A second-year student from the University of the Visual and Performing Arts in Colombo said: “My parents have been forced to pay massively increased electricity bills compared to several years ago. Education spending on me and my sister is borne solely by my father’s income.

“We are not allowed to use electricity to boil water and cook meals in the university hostel and so we use a gas cylinder and a gas cooker. We cannot afford to pay for the higher cost of essentials, including electricity bills,” she said.

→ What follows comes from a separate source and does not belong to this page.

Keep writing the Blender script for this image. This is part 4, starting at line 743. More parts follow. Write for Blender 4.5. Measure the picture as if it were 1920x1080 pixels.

A female worker who has been employed for six years at the Chiefway Manufacturing garment factory in the Katunayake Free Trade Zone said: “I live in a single room of a boarding house and my monthly spending [for electricity] is about 3,600 rupees [$US12]. Our electricity bills fall into the business category because we live in a boarding house.” She explained that her single room has one light bulb, a small refrigerator, and a television set.

A worker from Chilaw told the WSWS that CEB employees had come to disconnect his power because he owed 13,000 rupees ($US42) for two months’ electricity. His previous monthly bills were 500 rupees, but these had increased in recent years to over 6,000 rupees. “My neighbours explained [to the CEB employees] the difficulties I had paying the bill, but was warned that I had to pay the overdue amount by the next day. I paid the bill after borrowing some money,” he said.

A public sector management assistant from Bandarawela, who is a widow with three children, said, “My electricity bill was suddenly doubled so we faced unexpected difficulties.”

She pointed out that she could only use a firewood cooker but that this method was exhausting, especially after she had spent a day at her workplace. The high cost of electricity, she said, has forced her to put aside her rice cooker, water-heater and electric iron. She now uses a coconut shell to iron her dresses.